На этот раз иллюзия безопасности принимается на веру, хотя и всплывает в мире упорядоченного хаоса мрачно-ироничным маячком название Малиновки, где эстонец Паулюс (свободно управляющийся с непростым акцентом Никита Худяков), выросший сыном полка, повстречал свою невесту. Свадьбы не случилось – не выйдет и назначенной встречи «в шесть часов вечера после войны», но к безжалостности судьбы Соленый привык. Как и к спятившему времени, порождающему таких же спятивших людей.
Подобные анахронизмы («В шесть часов вечера…» вышел поздней осенью 1944-го, «Свадьба в Малиновке» – только в 1967-м) традиционно не стесняют постановщика. Напротив, добавляют ему явного азарта. Со звуковым сопровождением это тоже работает – трек Sincere из 2000-го создает удивительный резонанс с драматическим монологом Ольги. Ловко управляется Богомолов и с литературными референсами: от псевдонима, который взял брат покойного Карла Фроста (Богдан Жилин) – прямой отсылки к «Вишневому саду», до споров о монументальной фигуре Достоевского под наливку и холодец.
Слушать заявления сторон, облаченные в форму манифеста, увлекательно. И, кажется, безопасно – во всяком случае, из зрительного зала. Даже если третейским судьей выступает офицер СС (Марк Кондратьев). На любые вопросы он отвечает четко. До неловкости, заодно сбивающей любой моральный компас и вызывающей в зале неуверенные смешки – можно ли вообще над таким смеяться?
Но Богомолов-режиссер четко проводит черту допустимого, а Богомолов-актер берет на себя непростую задачу: сыграть олицетворение высшего суда. Неотвратимого, сурового – возмездие в последней инстанции, – но при этом не растерявшего человечности. Почти нежный цинизм в голосе Соленого в один момент разряжается подлинным (и соразмерно нецензурным) удивлением. В другой сменяется искренним сожалением. В его воле, принципах и методах, впрочем, сомневаться не приходится: след Ризе уже простыл, но майор ускользнувшего призрака непременно догонит и добьет – в привидение собственной матери стрелял и тут не промажет.
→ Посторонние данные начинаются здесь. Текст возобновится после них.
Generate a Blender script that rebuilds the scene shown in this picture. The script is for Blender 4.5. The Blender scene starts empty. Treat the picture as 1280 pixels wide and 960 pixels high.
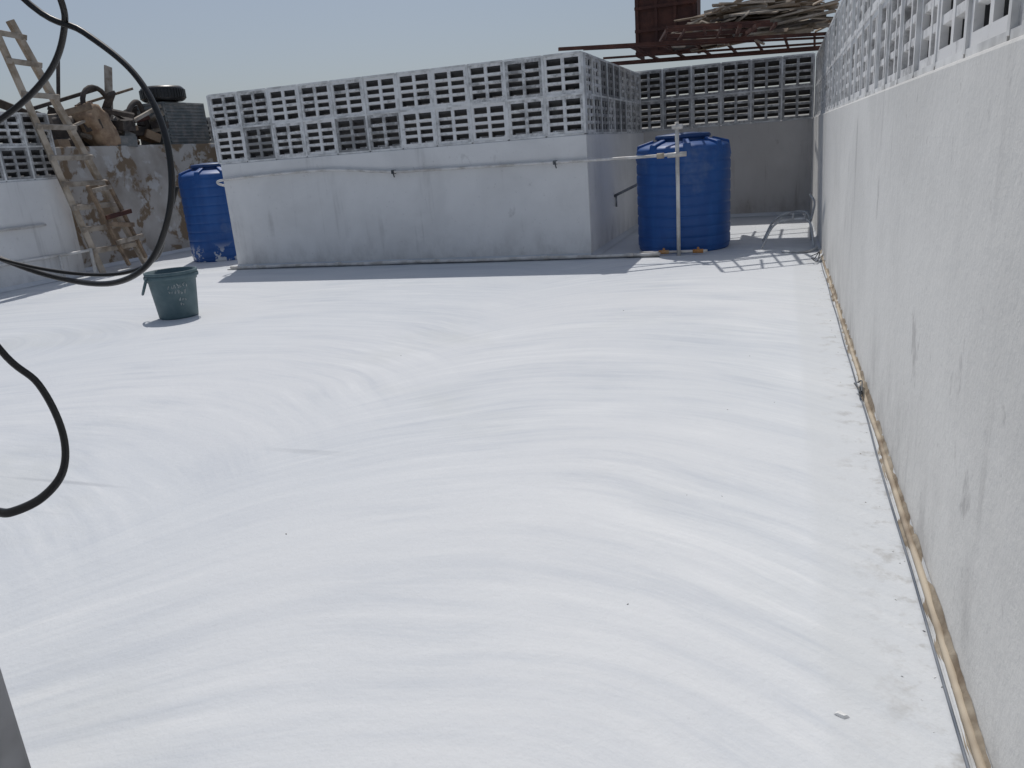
import bpy, math, random
from mathutils import Vector, Matrix
S=1.5
random.seed(7)
scene=bpy.context.scene
scene.view_settings.view_transform='Standard'
scene.view_settings.look='None'
scene.view_settings.exposure=0

# ---------------------------------------------------------------- materials
class NT:
    def __init__(s,name):
        s.m=bpy.data.materials.new(name); s.m.use_nodes=True
        s.t=s.m.node_tree; s.n=s.t.nodes; s.l=s.t.links
        s.b=s.n['Principled BSDF']
    def inp(s,sock,v):
        if hasattr(v,'is_linked') or isinstance(v,bpy.types.NodeSocket): s.l.new(v,sock)
        else: sock.default_value=v
    def pos(s,scale=(1,1,1)):
        o=s.n.new('ShaderNodeNewGeometry').outputs['Position']
        mp=s.n.new('ShaderNodeMapping'); s.l.new(o,mp.inputs[0]); mp.inputs['Scale'].default_value=scale
        return mp.outputs[0]
    def noise(s,vec,scale=1,detail=4,rough=.5,dist=0):
        n=s.n.new('ShaderNodeTexNoise'); s.l.new(vec,n.inputs['Vector'])
        n.inputs['Scale'].default_value=scale; n.inputs['Detail'].default_value=detail
        n.inputs['Roughness'].default_value=rough; n.inputs['Distortion'].default_value=dist
        return n.outputs['Fac']
    def math(s,op,a,b=0.0,c=None):
        n=s.n.new('ShaderNodeMath'); n.operation=op
        s.inp(n.inputs[0],a); s.inp(n.inputs[1],b)
        if c is not None: s.inp(n.inputs[2],c)
        return n.outputs[0]
    def ramp(s,f,lo,hi,a=0.0,b=1.0):
        n=s.n.new('ShaderNodeMapRange'); s.l.new(f,n.inputs[0]); n.interpolation_type='SMOOTHSTEP'
        n.inputs[1].default_value=lo;n.inputs[2].default_value=hi;n.inputs[3].default_value=a;n.inputs[4].default_value=b
        return n.outputs[0]
    def mix(s,f,a,b):
        n=s.n.new('ShaderNodeMix'); n.data_type='RGBA'
        s.inp(n.inputs[0],f)
        for i,v in ((6,a),(7,b)):
            if isinstance(v,tuple): v=(v[0],v[1],v[2],1)
            s.inp(n.inputs[i],v)
        return n.outputs[2]
    def bump(s,h,st=.2,d=.01):
        n=s.n.new('ShaderNodeBump'); s.l.new(h,n.inputs['Height']); n.inputs['Strength'].default_value=st; n.inputs['Distance'].default_value=d
        s.l.new(n.outputs[0],s.b.inputs['Normal'])
    def col(s,v):
        if isinstance(v,tuple): v=(v[0],v[1],v[2],1)
        s.inp(s.b.inputs['Base Color'],v)
    def sep(s,v):
        n=s.n.new('ShaderNodeSeparateXYZ'); s.l.new(v,n.inputs[0]); return n.outputs
    def comb(s,x,y,z=0.0):
        n=s.n.new('ShaderNodeCombineXYZ'); s.inp(n.inputs[0],x);s.inp(n.inputs[1],y);s.inp(n.inputs[2],z); return n.outputs[0]

def simple(name,c,c2=None,rough=.6,sc=6,metal=0,bump=.15,spec=None):
    m=NT(name); p=m.pos()
    n=m.noise(p,sc,3,.6)
    c2=c2 or tuple(v*.6 for v in c)
    m.col(m.mix(m.ramp(n,.35,.7),c,c2))
    m.b.inputs['Roughness'].default_value=rough; m.b.inputs['Metallic'].default_value=metal
    if spec is not None: m.b.inputs['Specular IOR Level'].default_value=spec
    if bump: m.bump(m.noise(p,sc*5,2),bump,.01)
    return m.m

def plaster(name,base=(.79,.785,.775),dirt=(.36,.35,.34),amt=.45,lowdirt=.4,blotch=.3):
    m=NT(name); p=m.pos()
    big=m.noise(p,.8,4,.6,.4)
    c=m.mix(m.ramp(big,.38,.68,0,.8),base,tuple(v*.86 for v in base))
    drip=m.noise(m.pos((6,6,.5)),1,4,.6)
    f=m.math('MULTIPLY',m.math('MULTIPLY',m.ramp(drip,.55,.76),m.ramp(big,.42,.6)),amt)
    c=m.mix(f,c,dirt)
    z=m.sep(p)[2]
    n3=m.noise(m.pos((1,1,.55)),3.2,5,.65)
    low=m.math('MULTIPLY',m.ramp(z,.0,.55,1,0),m.ramp(n3,.40,.68))
    c=m.mix(m.math('MULTIPLY',low,lowdirt),c,dirt)
    c=m.mix(m.ramp(n3,.645,.72,0,blotch),c,dirt)
    f2=m.noise(p,17,3,.6)
    c=m.mix(m.ramp(f2,.64,.76,0,.28),c,dirt)
    m.col(c); m.b.inputs['Roughness'].default_value=.8; m.b.inputs['Specular IOR Level'].default_value=.2
    m.bump(m.noise(p,9,5,.7),.3,.02)
    return m.m

def floor_mat():
    m=NT('floor_paint'); p=m.pos((1/S,1/S,1/S)); o=m.sep(p); x,y=o[0],o[1]
    wn=m.noise(p,.45,2)
    wob=m.math('MULTIPLY',m.math('SUBTRACT',wn,.5),.8)
    def lane(x0,R,seed):
        d=m.math('SUBTRACT',x,x0)
        q=m.math('SQRT',m.math('MAXIMUM',m.math('SUBTRACT',R*R,m.math('MULTIPLY',d,d)),0.05))
        w=m.math('ADD',m.math('SUBTRACT',y,q),wob)
        a=m.noise(m.comb(m.math('MULTIPLY',x,.9),m.math('MULTIPLY',w,2.8),seed),1,3,.6)
        b=m.noise(m.comb(m.math('MULTIPLY',x,1.3),m.math('MULTIPLY',w,12.0),seed+4),1,5,.72)
        return m.math('ADD',m.math('MULTIPLY',a,.42),m.math('MULTIPLY',b,.58))
    l1=lane(-.62,1.35,1.0); l2=lane(-2.9,1.85,7.0)
    dx=m.math('ADD',x,5.2); dy=m.math('SUBTRACT',y,3.6)
    rr=m.math('ADD',m.math('SQRT',m.math('ADD',m.math('MULTIPLY',dx,dx),m.math('MULTIPLY',m.math('MULTIPLY',dy,dy),1.8))),wob)
    l3=m.math('ADD',m.math('MULTIPLY',m.noise(m.comb(m.math('MULTIPLY',x,.5),m.math('MULTIPLY',rr,2.4),13.0),1,2),.5),m.math('MULTIPLY',m.noise(m.comb(m.math('MULTIPLY',x,.8),m.math('MULTIPLY',rr,11.0),15.0),1,4,.7),.5))
    def fmix(f,a,b): return m.math('ADD',m.math('MULTIPLY',a,m.math('SUBTRACT',1.0,f)),m.math('MULTIPLY',b,f))
    xx=m.math('ADD',x,wob)
    s=fmix(m.ramp(xx,-2.1,-1.35),l2,l1)
    s=fmix(m.ramp(xx,-4.6,-3.6),l3,s)
    cl=m.noise(p,.9,4,.55,.3)
    vis=m.ramp(cl,.36,.62,.25,1.0)
    c=m.mix(m.ramp(wn,.35,.65),(.655,.672,.692),(.618,.645,.675))
    dk=m.math('MULTIPLY',m.ramp(s,.54,.36),vis)
    c=m.mix(m.math('MULTIPLY',dk,.72),c,(.495,.53,.58))
    hi=m.math('MULTIPLY',m.ramp(s,.50,.66),vis)
    c=m.mix(m.math('MULTIPLY',hi,.75),c,(.745,.758,.770))
    c=m.mix(m.ramp(cl,.54,.72,0,.5),c,(.57,.59,.59))
    sc=m.noise(m.comb(m.math('MULTIPLY',x,1.0),m.math('MULTIPLY',y,13.0),3.0),1,1,.5)
    scm=m.math('MULTIPLY',m.ramp(sc,.70,.82),m.ramp(wn,.46,.58,0,.5))
    c=m.mix(scm,c,(.38,.40,.43))
    edge=m.ramp(x,.08,.125)
    c=m.mix(m.math('MULTIPLY',edge,.5),c,(.57,.59,.605))
    fine=m.noise(p,11,4,.7)
    grime=m.math('MULTIPLY',m.ramp(fine,.50,.70),m.ramp(x,.12,.34,0,.75))
    c=m.mix(grime,c,(.34,.33,.31))
    c=m.mix(m.ramp(fine,.66,.78,0,.22),c,(.42,.43,.44))
    m.col(c)
    m.b.inputs['Roughness'].default_value=.65
    m.b.inputs['Specular IOR Level'].default_value=.18
    m.bump(m.noise(p,26,3,.7),.3,.015)
    return m.m

def block_mat():
    m=NT('screen_block_paint'); p=m.pos()
    at=m.n.new('ShaderNodeAttribute'); at.attribute_name='tone'; f=at.outputs['Fac']
    n=m.noise(p,9,5,.7)
    k=m.math('MULTIPLY',m.ramp(m.math('ADD',n,m.math('MULTIPLY',m.math('SUBTRACT',f,.5),.5)),.36,.72),.88)
    c=m.mix(k,(.76,.755,.745),(.19,.19,.19))
    m.col(c); m.b.inputs['Roughness'].default_value=.85
    return m.m

def stained():
    m=NT('stained_plaster'); p=m.pos()
    n=m.noise(p,1.6,6,.62,.5)
    c=m.mix(m.ramp(m.noise(p,.9,4,.6),.35,.65),(.52,.49,.45),(.34,.30,.26))
    c=m.mix(m.ramp(n,.50,.56),c,(.23,.165,.105))
    c=m.mix(m.ramp(m.noise(p,3.2,5,.6),.56,.64,0,.8),c,(.58,.57,.55))
    m.col(c); m.b.inputs['Roughness'].default_value=.9
    m.bump(n,.5,.03); return m.m

def tank_mat(splash=False):
    m=NT('blue_plastic')
    n=m.noise(m.pos((3,3,.7)),2,3,.6)
    c=m.mix(m.ramp(n,.35,.75),(.008,.072,.27),(.014,.095,.33))
    c=m.mix(m.ramp(m.noise(m.pos(),1.5,4,.7),.58,.8,0,.35),c,(.20,.25,.33))
    if splash:
        z=m.sep(m.pos())[2]
        k=m.math('MULTIPLY',m.ramp(z,.10,.36,1,0),m.ramp(m.noise(m.pos(),4.5,3,.6),.50,.55))
        c=m.mix(k,c,(.6,.62,.65))
    m.col(c); m.b.inputs['Roughness'].default_value=.5
    return m.m

M=dict(
 floor=floor_mat(), wall=plaster('white_plaster'), rwall=plaster('parapet_plaster',(.745,.735,.705),(.34,.33,.32),.6,.55,.5),
 bwall=plaster('back_plaster',(.62,.595,.57),(.28,.24,.21),.9,.5,.5), block=block_mat(), stain=stained(),
 slotshade=simple('slot_shade_dark',(.075,.077,.08),(.05,.05,.055),.95,5,bump=0),  # shade painted into block slots: near-black colour makes the openings look deep
 grout=simple('white_grout',(.80,.80,.79),(.50,.50,.49),.8,5,bump=0), tank=tank_mat(), tank2=tank_mat(True),
 lid=simple('lid_plastic',(.01,.05,.18),(.03,.08,.2),.45,4),
 pvc=simple('pvc_white',(.74,.72,.69),(.50,.47,.43),.4,5), pvcb=simple('pvc_dirty',(.50,.43,.33),(.17,.12,.08),.75,3.0),
 mortar=simple('crumbled_mortar',(.36,.31,.24),(.17,.13,.09),.95,6,bump=.5),
 black=simple('black_rubber',(.012,.012,.013),(.02,.02,.02),.38,9,bump=0), dark=simple('dark_cable',(.05,.055,.06),(.16,.17,.18),.6,4,bump=0),
 gcable=simple('grey_cable',(.09,.11,.14),(.22,.24,.27),.6,2.5,bump=0),
 wood=simple('old_wood',(.30,.22,.15),(.14,.10,.07),.8,5), wood2=simple('grey_wood',(.42,.37,.31),(.22,.18,.14),.85,5),
 wood3=simple('pale_wood',(.50,.43,.35),(.28,.22,.16),.85,4),
 rust=simple('rusty_steel',(.060,.022,.016),(.11,.04,.025),.75,5), steel=simple('grey_steel',(.33,.34,.35),(.2,.2,.2),.5,5,.4),
 sack=simple('sack_cloth',(.42,.30,.20),(.22,.14,.09),.9,5), darkj=simple('dark_junk',(.05,.042,.038),(.11,.09,.075),.85,6),
 bucket=simple('bucket_plastic',(.070,.122,.138),(.11,.165,.18),.55,6,bump=.04), conc=simple('grey_concrete',(.30,.30,.31),(.20,.20,.20),.9,5),
 white=simple('white_marker',(.45,.48,.48),(.3,.33,.33),.7,5,bump=0), orange=simple('orange_plastic',(.50,.22,.06),(.5,.36,.2),.5,5),
 ground=simple('dusty_ground',(.30,.25,.19),(.2,.17,.13),.95,.2,bump=0), tin=simple('corrugated_metal',(.16,.17,.17),(.28,.27,.25),.55,6,.3),
 cyan=simple('chair_metal',(.60,.62,.63),(.38,.38,.38),.4,6,.3,bump=0))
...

По Достоевскому, которого так часто вспоминают герои, остроумие не вяжется с правдой. Здесь же оно не вяжется с верой – и, возможно, именно оттого в «Смерти Тузенбаха» так мало злословия и так много сожалений, высказанных и затаенных. Смягчают градус напряжения и сентиментальные коллизии: тут есть любовь из жалости и любовь из страсти, любовь, побеждающая смерть, и любовь, так и не сумевшая ее одолеть. Осталась, хотя и весьма контурно, и дуэль между разведенными по разные стороны противниками, к которым дама их сердец, по крайней мере внешне, почти равнодушна – в силу возраста и обстоятельств.
Некоторые сентенции, которые произносят актеры, например: «Любовь – это бережно хранить не только тепло постели, но и ее холод», производят в зале мощный эффект. Но романтические байки неизбежно стираются под натиском реальности – какая именно половина в определении «вампир-нацист» страшнее, очевидно и без подсказок со стороны.
Карла Фроста в другом составе играет Константин Богомолов, Марию Фрост – Елена Степанян, барона Тузенбаха – Денис Бондаренко, Андрея Фроста – Иван Тарасов, Соленого – Никита Лукин и Рустам Ахмадеев.